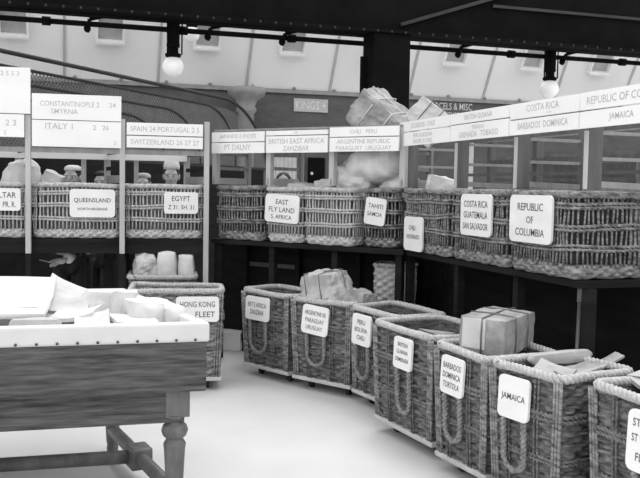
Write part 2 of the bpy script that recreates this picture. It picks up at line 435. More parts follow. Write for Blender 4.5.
# far wall signs
def wall_sign(name, label, t, z, w, h, lines, board, ink):
    p = W(t, .03); th = thing(name, label, 'sign', (p[0], p[1], z))
    def pl(a, b, d=0): q = W(t + a, .03 + d); return (q[0] - p[0], q[1] - p[1], b)
    mb = MB(); vs = [pl(a, b, d) for d in (0, -.025) for a, b in ((-w / 2, -h / 2), (w / 2, -h / 2), (w / 2, h / 2), (-w / 2, h / 2))]
    mb.add(vs, [(0, 1, 2, 3), (7, 6, 5, 4), (0, 4, 5, 1), (1, 5, 6, 2), (2, 6, 7, 3), (3, 7, 4, 0)])
    b = mb.build('sign_panel', M[board], th)
    lettering(lines, b, M[ink], lambda a, c: pl(a, c, .004))
wall_sign('wall_sign', 'grey sign reading kings in white letters on the far wall', -.20, 3.37, .74, .27, [('KINGS +', 0, 0, .17, .66)], 'seam', 'cloth')
wall_sign('wall_sign', 'long parcels sign in white letters on the far wall right of the pillar', 2.98, 3.42, 1.14, .36, [('PARCELS & MISC', 0, .07, .15, 1.06), ('OFFICE', 0, -.11, .10, .5)], 'wall', 'inkw')

# wire mesh screen running away into the hall
fs = thing('mesh_screen', 'wire mesh screen with curved tubular end rising behind the left shelves', 'screen', (-2.3, 11.6, 0))
f0 = Vector((-3.62, 8.43)); fe = Vector((.411, 1.0)).normalized()
def F(l, z): p = f0 + fe * l; return (p.x, p.y, z)
LF = 7.15
def top(l):
    k = LF - 1.75
    return 3.03 if l < k else 3.03 - 1.5 * (1 - math.sqrt(max(0, 1 - ((l - k) / 1.75) ** 2)))
mb = MB(); mb.tube([F(l, top(l)) for l in [LF * i / 60 for i in range(50)] + [LF - 1.2 * (1 - i / 24) ** 2 for i in range(1, 25)]] + [F(LF, 1.0), F(LF, 0)], .026, 8); mb.tube([F(0, 0), F(0, 3.03)], .026, 8); mb.build('tube_frame', M['irong'], fs, True)
for dz, end in ((.15, LF - 1.3), (.31, LF - 2.4), (.47, LF - 3.3)):
    k = end - 1.0
    P = [F(l, 3.03 - dz) for l in [k * i / 10 for i in range(11)]] + [F(k + math.sin(a), 3.03 - dz - .8 * (1 - math.cos(a))) for a in [math.pi / 2 * i / 10 for i in range(1, 11)]] + [F(end, 0)]
    mb = MB(); mb.tube(P, .018, 6); mb.build('inner_rail', M['irong'], fs, True)
mb = MB(); sp = .06
def clip(l0, z0, dl, dz):
    seg = []; l, z = l0, z0; st = .03; last = None
    while z < 3.1 and -1e-6 <= l <= LF + 1e-6:
        if z <= top(l) - .15: last = (l, z)
        else: break
        l += dl * st; z += dz * st
    if last and last[1] - z0 > .05: mb.bar(F(l0, z0), F(*last), .0075, .0075)
n_ = int(LF / sp)
for i in range(n_): clip(i * sp, .9, .707, .707); clip(i * sp, .9, -.707, .707)
for i in range(1, int(2.1 / sp)): clip(0, .9 + i * sp, .707, .707)
mb.build('wire_mesh', M['wire'], fs, True)
mb = MB(); mb.slab(F(0, 0)[:2], F(LF - .3, 0)[:2], (.92, -.38), .02, .02, 1.94); mb.build('shade_panel', M['woodd'], fs, True)  # dark sheet added to stand for the darkness behind the baskets
for z in (1.0, 1.96):
    mb = MB(); mb.bar(F(0, z), F(LF, z), .03, .04); mb.build('cross_rail', M['irong'], fs, True)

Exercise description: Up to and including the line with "wall_sign('wall_sign', 'long parcels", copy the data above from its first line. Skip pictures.

Exercise result:
Write part 2 of the bpy script that recreates this picture. It picks up at line 435. More parts follow. Write for Blender 4.5.
# far wall signs
def wall_sign(name, label, t, z, w, h, lines, board, ink):
    p = W(t, .03); th = thing(name, label, 'sign', (p[0], p[1], z))
    def pl(a, b, d=0): q = W(t + a, .03 + d); return (q[0] - p[0], q[1] - p[1], b)
    mb = MB(); vs = [pl(a, b, d) for d in (0, -.025) for a, b in ((-w / 2, -h / 2), (w / 2, -h / 2), (w / 2, h / 2), (-w / 2, h / 2))]
    mb.add(vs, [(0, 1, 2, 3), (7, 6, 5, 4), (0, 4, 5, 1), (1, 5, 6, 2), (2, 6, 7, 3), (3, 7, 4, 0)])
    b = mb.build('sign_panel', M[board], th)
    lettering(lines, b, M[ink], lambda a, c: pl(a, c, .004))
wall_sign('wall_sign', 'grey sign reading kings in white letters on the far wall', -.20, 3.37, .74, .27, [('KINGS +', 0, 0, .17, .66)], 'seam', 'cloth')
wall_sign('wall_sign', 'long parcels sign in white letters on the far wall right of the pillar', 2.98, 3.42, 1.14, .36, [('PARCELS & MISC', 0, .07, .15, 1.06), ('OFFICE', 0, -.11, .10, .5)], 'wall', 'inkw')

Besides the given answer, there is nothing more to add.